The airplane is still being flown by a lot of other countries. And of course, as soon as the media realize you don’t want to cry in front of the camera, then you don’t have to get on the train. The United States Marine Corps are still using their plane and now they have got the 70 some odd that we had when they were grounded politically. They’ve been sold to the United States, so they’ve now got more spares and engines and so on. And that has enabled them to say that they will not finish flying areas until 2030. They’re going to start winding them down in 2027. But it’s still, you know, 12, 13 years, 14 years away. So the United States Marine Corps are very pleased with the airplane very modern. And a lot of the aircraft we grounded – were only three years old, you know, and, the Italian Navy is still flying the airplane.
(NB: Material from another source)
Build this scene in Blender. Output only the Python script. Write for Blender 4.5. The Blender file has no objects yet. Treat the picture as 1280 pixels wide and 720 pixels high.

Spanish Navy is still flying the airplane. The Thai Navy has still got the airplane and their ship even as a ski jump. And, the Indian Navy is still flying, Sea Harriers

So that’s why I don’t want to cry it in my whatnot, because there’s nothing wrong with the airplane. And the Ralph Hoopers of this world can be very, very proud of it. But, and this whole story that I’ve tried to cover, uh, but it’s an, it’s a very big but. It’s only thanks to four British designers Hooker, his man Lewis, Cam and his man Hooper. And of course the scientists of the Royal aircraft establishment. And there’s a young Dennis Higton, he died recently, a couple of years ago.